EMC Corporation, leader in information management and storage, presented its annual strategy update to more than 300 investors, analysts and journalists at the Equitable Center in New York City and over the world wide web. EMC executives reviewed the company's track record of delivering market-leading products and execution while detailing EMC's product development and business strategies for information lifecycle management (ILM) and VMware's Virtual Infrastructure. EMC also detailed the critically important role of resource management and information security management in its current wave of innovation.
The company acquired content management software firm Documentum in 2003, shifting its position from storage provider to information lifecycle management space.
Joe Tucci, EMC President and CEO, said, "EMC's market position has never been stronger, as measured by our customers' enthusiasm for our strategy and the consistency of our execution. Customers around the world are placing their trust in EMC and our solutions to accelerate their deployment of ILM and better protect, secure, move, and intelligently manage their information."
"Information has been EMC's central focus for the last 15 years," continued Tucci. "As we evolved from information storage to information lifecycle management, we have dramatically improved our customers' relationships with their information. Today, as we continue the most prolific new product rollout in our history, EMC is providing organizations of all sizes with new and better ways to manage the increasing complexity of their IT infrastructures and enhance the value of their information to their businesses."
Tucci and members of EMC's executive management team summarized the company's plans to capitalize on an estimated $55 billion addressable market opportunity in 2006, through helping customers at large, medium and small organizations implement ILM strategies that meet their specific information infrastructure needs. The new opportunities include an expanded focus on resource management, enabled primarily by network systems management software from EMC's recent Smarts acquisition and its own market-leading storage resource management (SRM) products. Resource management helps customers better manage their information resources, determine what resources should be available to which information, and quickly pinpoint existing and potentially disruptive events within the information infrastructure.

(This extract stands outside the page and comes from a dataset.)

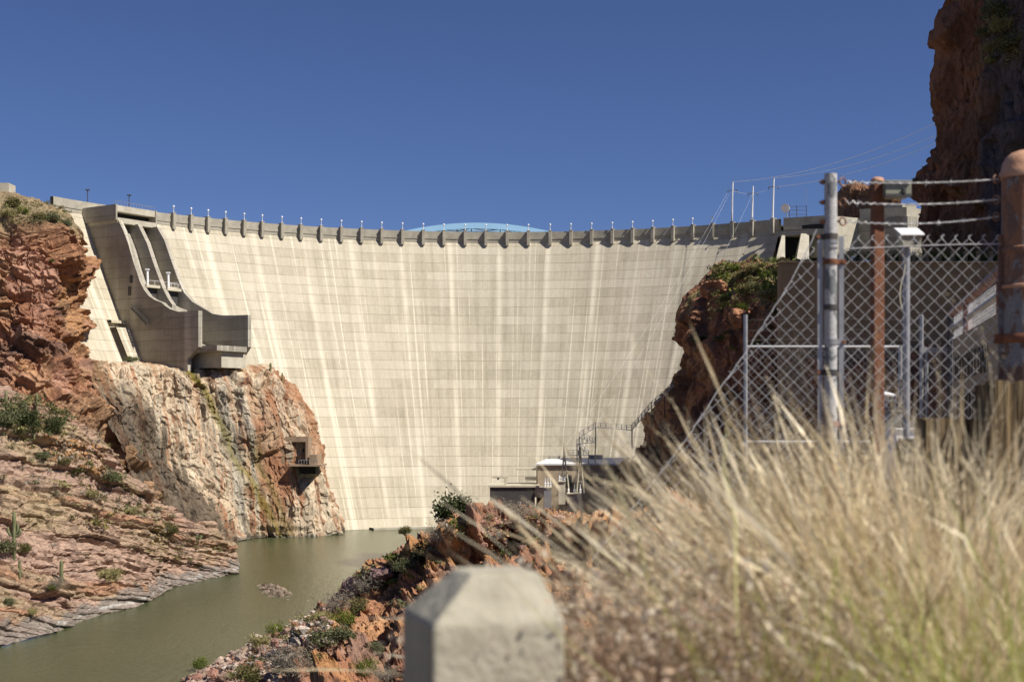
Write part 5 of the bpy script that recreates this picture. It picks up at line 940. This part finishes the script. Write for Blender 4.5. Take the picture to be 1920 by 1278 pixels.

EMC executives also articulated the importance of making information security management pervasive throughout a customer's information infrastructure through integrated, end-to-end security management. EMC is driving information security management through leveraging existing technology assets and capabilities, new and enhanced products and services, and industry partnerships.
Tucci and Bill Teuber, EMC Executive Vice President and Chief Financial Officer, reaffirmed EMC's previously stated 2005 financial goals of 17% revenue growth and diluted earnings per share of $0.50 to $0.51 for the year. They also:
-- Announced expectations for EMC's addressable market in 2006 to grow 7% and for EMC to grow revenues twice the market rate to approximately $11 billion next year.
-- Reiterated EMC's focus on raising operating margins to the high-teens as a percent of revenue in the fourth quarter of 2005 and targeted the further improvement of operating margins to exceed 20% in the fourth quarter of 2006 excluding the impact of adopting FASB's Statement No. 123R on expensing equity compensation in 2006.
-- Detailed plans for EMC's growing cash and investment position, which totaled $7.674 billion at the end of the second quarter of 2005. Since EMC reported its second quarter earnings on July 21, 2005, the company has purchased 11.2 million shares of its stock for approximately $157 million. Teuber stated that the company expects to buy back more shares in the second half of 2005 than in the first half of this year.